Solo che allora non c’erano democrazie né pubblici a cui si dovesse spiegare alcunché. Ora ci sono ma si fa fatica a trovare formule semplici per raccontare un mondo così complicato e ambiguo. L’ambiguità logora anche le categorie tradizionali con cui gli europei interpretano la politica, in età moderna: destra, sinistra, progressisti, conservatori, eccetera. Si consideri il caso delle elezioni presidenziali americane. Perché in Europa molti di coloro che erano consapevoli della posta in gioco tifavano per Kamala Harris anche se, a casa loro, non avrebbero mai votato per una candidata simile? Non perché Trump fosse il candidato «di destra». No, tifavano Harris, pur non apprezzandola, perché Trump è uno che si considera leader dell’america, non dell’occidente. Uno per il quale la categoria «Occidente» non significa nulla. E che pertanto può imprimere una accelerazione al declino (iniziato da tempo) dell’ordine internazionale creato dagli Stati Uniti dopo la Seconda guerra mondiale. Con un danno per l’europa. Dal punto di vista europeo, ricorrere alle categorie abituali («destra» e «sinistra»), era ed è una insensatezza.
A scanso di equivoci, non si sta sostenendo che destra e sinistra abbiano perso utilità in ogni circostanza. No, continuano a orientare molti elettori, generano immagini semplificate/banalizzate utili come indicazioni di massima, offrono una bussola, ancorché imprecisa, di grossolana fattura, ai tanti che si interessano di politica solo al momento del voto (se votano). Il problema sorge quando l’uso di quei termini impedisce di vedere le nuove divisioni che attraversano il mondo.
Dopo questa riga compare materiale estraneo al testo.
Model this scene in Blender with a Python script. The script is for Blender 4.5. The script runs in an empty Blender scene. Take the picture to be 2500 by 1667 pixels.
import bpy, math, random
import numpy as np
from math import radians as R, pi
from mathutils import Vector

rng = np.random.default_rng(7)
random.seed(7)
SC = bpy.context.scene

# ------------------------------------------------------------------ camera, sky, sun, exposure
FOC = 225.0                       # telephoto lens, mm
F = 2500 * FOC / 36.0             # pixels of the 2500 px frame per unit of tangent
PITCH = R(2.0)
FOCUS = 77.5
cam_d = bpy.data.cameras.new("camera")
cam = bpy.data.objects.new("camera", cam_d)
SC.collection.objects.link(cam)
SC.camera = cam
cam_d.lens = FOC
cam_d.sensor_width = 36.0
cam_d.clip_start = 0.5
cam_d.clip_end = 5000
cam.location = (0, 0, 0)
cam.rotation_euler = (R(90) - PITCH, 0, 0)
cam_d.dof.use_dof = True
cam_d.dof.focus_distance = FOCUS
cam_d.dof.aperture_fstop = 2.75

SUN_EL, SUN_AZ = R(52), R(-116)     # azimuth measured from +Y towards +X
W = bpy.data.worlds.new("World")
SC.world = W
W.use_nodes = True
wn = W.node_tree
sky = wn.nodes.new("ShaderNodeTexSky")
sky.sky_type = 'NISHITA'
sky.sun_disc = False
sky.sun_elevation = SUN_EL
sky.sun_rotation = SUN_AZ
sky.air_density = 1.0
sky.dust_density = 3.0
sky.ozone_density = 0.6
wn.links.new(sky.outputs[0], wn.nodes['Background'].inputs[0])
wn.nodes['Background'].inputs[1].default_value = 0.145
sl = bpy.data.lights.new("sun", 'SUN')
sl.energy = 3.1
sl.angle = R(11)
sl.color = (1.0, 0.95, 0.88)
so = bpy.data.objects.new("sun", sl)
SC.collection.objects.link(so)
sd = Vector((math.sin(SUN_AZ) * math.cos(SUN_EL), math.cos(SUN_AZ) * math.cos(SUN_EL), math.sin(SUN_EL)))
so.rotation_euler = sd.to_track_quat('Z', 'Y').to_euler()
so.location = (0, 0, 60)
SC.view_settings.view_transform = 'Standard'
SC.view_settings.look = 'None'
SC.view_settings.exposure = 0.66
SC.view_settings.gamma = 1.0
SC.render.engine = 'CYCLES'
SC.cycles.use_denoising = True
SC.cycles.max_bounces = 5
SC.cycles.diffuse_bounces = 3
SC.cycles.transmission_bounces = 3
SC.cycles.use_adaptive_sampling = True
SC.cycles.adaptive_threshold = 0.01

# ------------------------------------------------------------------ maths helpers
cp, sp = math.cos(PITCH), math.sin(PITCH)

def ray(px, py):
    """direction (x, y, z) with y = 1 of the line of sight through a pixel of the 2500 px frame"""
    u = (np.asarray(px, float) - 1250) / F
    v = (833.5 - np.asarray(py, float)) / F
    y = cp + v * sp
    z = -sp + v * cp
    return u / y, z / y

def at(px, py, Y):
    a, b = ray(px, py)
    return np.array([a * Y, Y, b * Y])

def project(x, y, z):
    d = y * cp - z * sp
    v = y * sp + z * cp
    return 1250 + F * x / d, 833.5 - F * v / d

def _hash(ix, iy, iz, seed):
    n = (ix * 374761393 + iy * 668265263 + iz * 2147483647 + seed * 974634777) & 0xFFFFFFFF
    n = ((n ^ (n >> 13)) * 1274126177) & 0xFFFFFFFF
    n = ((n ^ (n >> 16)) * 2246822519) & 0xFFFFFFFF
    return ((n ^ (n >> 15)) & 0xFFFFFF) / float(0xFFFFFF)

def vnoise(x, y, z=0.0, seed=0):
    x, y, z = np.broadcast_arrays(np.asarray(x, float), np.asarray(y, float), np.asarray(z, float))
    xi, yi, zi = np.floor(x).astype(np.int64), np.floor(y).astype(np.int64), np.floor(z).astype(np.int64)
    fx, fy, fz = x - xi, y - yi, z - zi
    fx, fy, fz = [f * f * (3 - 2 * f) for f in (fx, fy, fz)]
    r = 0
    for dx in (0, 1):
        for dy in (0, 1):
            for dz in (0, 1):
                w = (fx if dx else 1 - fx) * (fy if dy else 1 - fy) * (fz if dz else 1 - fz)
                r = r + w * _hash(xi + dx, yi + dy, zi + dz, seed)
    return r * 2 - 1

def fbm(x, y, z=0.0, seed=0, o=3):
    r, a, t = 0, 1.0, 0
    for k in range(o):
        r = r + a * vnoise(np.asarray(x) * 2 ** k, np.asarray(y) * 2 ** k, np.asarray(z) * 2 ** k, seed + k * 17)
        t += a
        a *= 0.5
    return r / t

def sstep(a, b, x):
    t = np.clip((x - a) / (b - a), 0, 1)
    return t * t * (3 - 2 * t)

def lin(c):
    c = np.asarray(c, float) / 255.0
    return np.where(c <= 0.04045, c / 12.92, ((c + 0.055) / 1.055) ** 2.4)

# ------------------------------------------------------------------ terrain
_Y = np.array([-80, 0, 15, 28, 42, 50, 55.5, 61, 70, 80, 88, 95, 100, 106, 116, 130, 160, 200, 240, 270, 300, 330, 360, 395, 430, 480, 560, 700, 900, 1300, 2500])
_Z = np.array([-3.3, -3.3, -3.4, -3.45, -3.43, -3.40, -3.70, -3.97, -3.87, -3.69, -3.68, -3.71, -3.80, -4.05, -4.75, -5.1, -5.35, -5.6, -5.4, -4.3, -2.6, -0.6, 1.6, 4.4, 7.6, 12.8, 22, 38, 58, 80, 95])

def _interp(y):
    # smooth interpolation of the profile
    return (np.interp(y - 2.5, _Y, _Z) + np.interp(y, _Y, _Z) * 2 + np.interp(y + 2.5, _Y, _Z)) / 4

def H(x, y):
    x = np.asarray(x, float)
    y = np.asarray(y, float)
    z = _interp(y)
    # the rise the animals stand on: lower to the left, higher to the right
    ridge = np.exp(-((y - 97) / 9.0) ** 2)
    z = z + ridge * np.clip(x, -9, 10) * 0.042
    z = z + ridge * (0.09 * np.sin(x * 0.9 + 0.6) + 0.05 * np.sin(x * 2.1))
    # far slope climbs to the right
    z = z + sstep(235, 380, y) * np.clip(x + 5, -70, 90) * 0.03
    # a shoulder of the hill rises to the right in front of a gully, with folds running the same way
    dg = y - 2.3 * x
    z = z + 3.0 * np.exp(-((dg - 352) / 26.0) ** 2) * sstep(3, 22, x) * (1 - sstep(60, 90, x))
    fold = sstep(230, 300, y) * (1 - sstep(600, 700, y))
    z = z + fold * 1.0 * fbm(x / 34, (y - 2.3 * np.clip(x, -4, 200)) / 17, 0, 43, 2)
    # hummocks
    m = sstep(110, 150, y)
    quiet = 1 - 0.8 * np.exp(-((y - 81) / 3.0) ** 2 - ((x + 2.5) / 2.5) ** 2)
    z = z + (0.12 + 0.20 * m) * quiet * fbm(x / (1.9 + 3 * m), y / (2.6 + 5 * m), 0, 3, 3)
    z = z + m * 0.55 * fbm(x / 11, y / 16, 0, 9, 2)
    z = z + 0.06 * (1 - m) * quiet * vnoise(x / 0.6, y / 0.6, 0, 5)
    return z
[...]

A cominciare da una frattura, già in atto da tempo, e che potrebbe acquistare un valore decisivo, generando nuovi riallineamenti politici, in un prossimo futuro. Mi riferisco alla divisione fra coloro che, sia in Europa che negli Stati Uniti, difendono la società occidentale, i suoi principii, le sue libertà, e coloro (sono ormai tantissimi) che la irridono, la disprezzano, le sono ostili. E che operano in obiettiva alleanza con le potenze, dalla Cina alla Russia all’iran, che considerano il mondo occidentale il nemico da battere. La bella intervista di Stefano Montefiori a Michel Houellebecq (Corriere, 11 dicembre) sulla volontà di suicidio dell’occidente ha raccolto l’ultima in ordine di tempo di tante grida di allarme lanciate da autorevoli osservatori. Essi puntano il dito sull’odio di sé che componenti rilevanti della comunità occidentale manifestano e che esercita una forte attrazione su porzioni significative del mondo giovanile.
Questa divisione o frattura non coincide con la tradizionale divisione destra/ sinistra, la taglia trasversalmente. Tanto nel campo detto «di sinistra» quanto nel campo detto «di destra» si trovano esponenti di entrambi i fronti (pro e anti-occidentali). La politica tende a rimuovere il problema. Si capisce il perché. Consideriamo il caso dell’italia: prendere atto di questa divisione avrebbe effetti disfunzionali per le coalizioni che si fronteggiano. La loro stabilità può esserci solo se i leader glissano, minimizzano, poiché è una divisione che attraversa le rispettive coalizioni.
Perché la contrapposizione fra pro e anti-occidentali è destinata a diventare sempre più importante, in Europa soprattutto? Per due ragioni. In primo luogo, perché questa è una fase di oggettiva debolezza delle democrazie occidentali. Ogni segno di debolezza aumenta la baldanza e l’aggressività dei nemici delle democrazie, esterni e interni. La seconda ragione è che l’aspra competizione internazionale fra le varie potenze è destinata a durare. Da qui la ricerca di differenti referenti esterni da parte delle varie fazioni fra loro in lotta entro le democrazie europee.
Che questi processi taglino trasversalmente gli schieramenti politici ancorati alla divisione destra-sinistra è ben esemplificato da quanto accade in Francia: qui una maggioranza di parlamentari che va dai socialisti alla destra moderata si colloca dentro il campo occidentale. Mentre l’estrema sinistra e l’estrema destra (con i loro referenti internazionali) vi si oppongono. È da vedere se, nel caso francese, la maggioranza «occidentalista» saprà compattarsi, superando la barriera fra destra e sinistra, o se non sarà in grado di farlo.
Non sembra che nel mondo nuovo siano state ancora inventate le parole per descriverlo ai pubblici delle democrazie.